The Mavericks' Kyrie Irving trade just keeps getting better, as Dorian Finney-Smith isn't even part of his team's rotation.
Dallas Mavericks, Kyrie Irving
Dallas Mavericks, Kyrie Irving | Jerome Miron-Imagn Images

The Kyrie Irving trade has been a revelation for the Dallas Mavericks, and Dorian Finney-Smith's unfortunate downfall elsewhere further confirms this. Finney-Smith was a cornerstone of Dallas' trade with the Brooklyn Nets that brought Irving to the Mavericks in 2023, and it couldn't be aging any better for them.

Dorian Finney-Smith's career is crashing in real time

Finney-Smith signed a massive four-year, $53 million deal with the Houston Rockets after a productive stint with the Los Angeles Lakers (after the Nets traded him at the trade deadline last season), but his time with Houston has been far from productive. He averaged career-lows across the board, putting up just 3.3 points, 2.5 rebounds, and 0.4 steals in 16.8 minutes per game while shooting 33.3 percent from the field and 27 percent from downtown.

Finney-Smith became a non-factor for the Rockets in the 37 games that he played, partially due to injuries, and the postseason has further illustrated this.

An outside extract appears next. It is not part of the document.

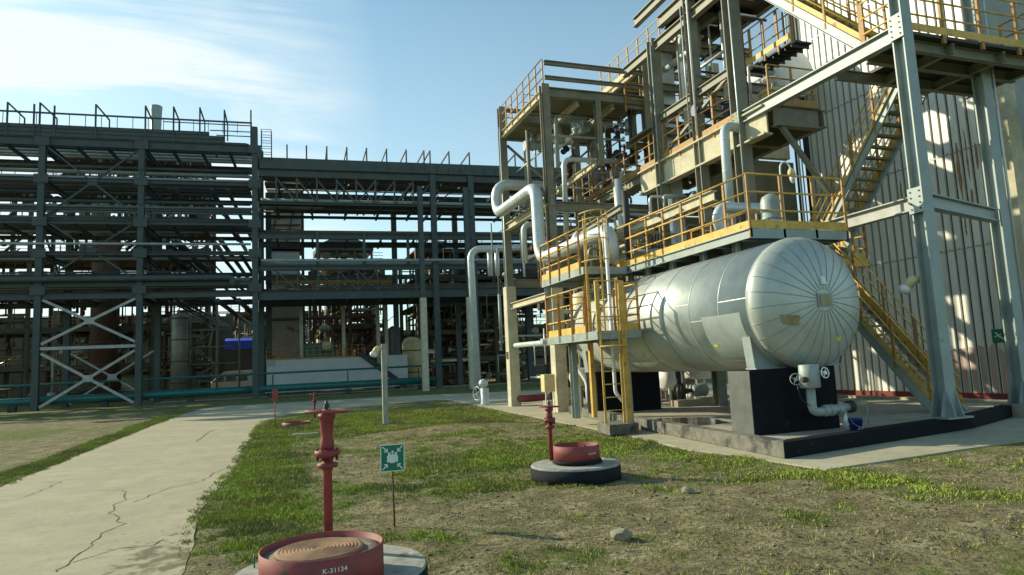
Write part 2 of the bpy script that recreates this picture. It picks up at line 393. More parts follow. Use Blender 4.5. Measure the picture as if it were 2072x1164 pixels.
gf = RMP(MT('ADD', at.outputs['Fac'], MT('MULTIPLY', MT('SUBTRACT', NZ(9, 6), .5), 1.5)), (.16, (0, 0, 0)), (.50, (1, 1, 1)))
l.new(MX(gf, dirt, moss), p.inputs['Base Color'])
bp = n.new('ShaderNodeBump'); bp.inputs['Strength'].default_value = 1.0; bp.inputs['Distance'].default_value = .09
l.new(MT('ADD', NZ(7), MT('MULTIPLY', NZ(30, 4), .4)), bp.inputs['Height']); l.new(bp.outputs[0], p.inputs['Normal'])
me.materials.append(gm)
go = bpy.data.objects.new('ground', me); S.collection.objects.link(go); structure(go)

# concrete slabs material: joints drawn by geometry, stains by noise
def slab_mat(name, base, edge):
    m = bpy.data.materials.new(name); m.use_nodes = True; global n, l, co
    t = m.node_tree; n = t.nodes; l = t.links; p = n['Principled BSDF']; p.inputs['Roughness'].default_value = .9; p.inputs['Specular IOR Level'].default_value = .2
    co = n.new('ShaderNodeTexCoord')
    b = RMP(NZ(.7), (.3, tuple(c*.84 for c in base)), (.7, tuple(c*1.08 for c in base)))
    b = MX(RMP(NZ(2.6), (.46, (0, 0, 0)), (.7, (.5, .5, .5))), b, tuple(c*.62 for c in base))
    b = MX(RMP(NZ(9), (.55, (0, 0, 0)), (.7, (.5, .5, .5))), b, tuple(c*.6 for c in base))
    b = MX(RMP(NZ(60, 3), (.62, (0, 0, 0)), (.72, (.4, .4, .4))), b, tuple(c*.5 for c in base))
    if edge:   # soil washed over the slab's near right edge
        sp = n.new('ShaderNodeSeparateXYZ'); l.new(co.outputs['Object'], sp.inputs[0])
        dxx = MT('SUBTRACT', sp.outputs[0], -.95); d = MT('SUBTRACT', 1.05, MT('ABSOLUTE', MT('MULTIPLY', dxx, .9), 0))
        near = MT('SUBTRACT', 1.0, MT('MULTIPLY', MT('ABSOLUTE', MT('SUBTRACT', sp.outputs[1], 7.6), 0), .33))
        q = MT('ADD', MT('MULTIPLY', MT('MINIMUM', d, near), .62), MT('MULTIPLY', MT('SUBTRACT', NZ(4.5), .5), 1.5))
        b = MX(RMP(q, (.45, (0, 0, 0)), (.62, (.8, .8, .8))), b, (.115, .095, .055))
    l.new(b, p.inputs['Base Color'])
    bp = n.new('ShaderNodeBump'); bp.inputs['Strength'].default_value = .35; bp.inputs['Distance'].default_value = .02
    l.new(NZ(14), bp.inputs['Height']); l.new(bp.outputs[0], p.inputs['Normal']); M[name] = m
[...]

Ime Udoka has benched him for the Rockets' first two games against the Lakers in the first round of the playoffs, and this is a bad news for a player who was supposed to be a major difference-maker in Houston.

He'll have the chance to earn Udoka's trust again beginning tonight for Game 3, and Mavericks fans can only frown when seeing how much has changed for him. It was only four years ago that he played a key role helping them advance to the Western Conference Finals for the first time since 2011, and his fall from grace is hard to watch.

From 3-and-D monster to playoff benchwarmer

This is not the production that you want from a player you expected to play a significant role after signing him in free agency. The Mavericks clearly sold on him at the right time, and the full details of the Irving trade look like a landslide in favor of Dallas a few years later.

The other player the Mavs gave up in this deal, Spencer Dinwiddie, is out of the NBA, and they clearly got the far better end of the deal by making this move when they did.

He went from one of the top role players in the Western Conference to someone that his head coach doesn't even trust to play during the playoffs, and the Mavericks got ahead of his decline by including him in the trade for Irving.

This was once viewed as a major loss for the Mavericks, but they clearly made the right call by moving on when they did. Injuries have quietly derailed his career, and him being the main player in a trade for Kyrie Irving is looking like a disastrous move for Brooklyn.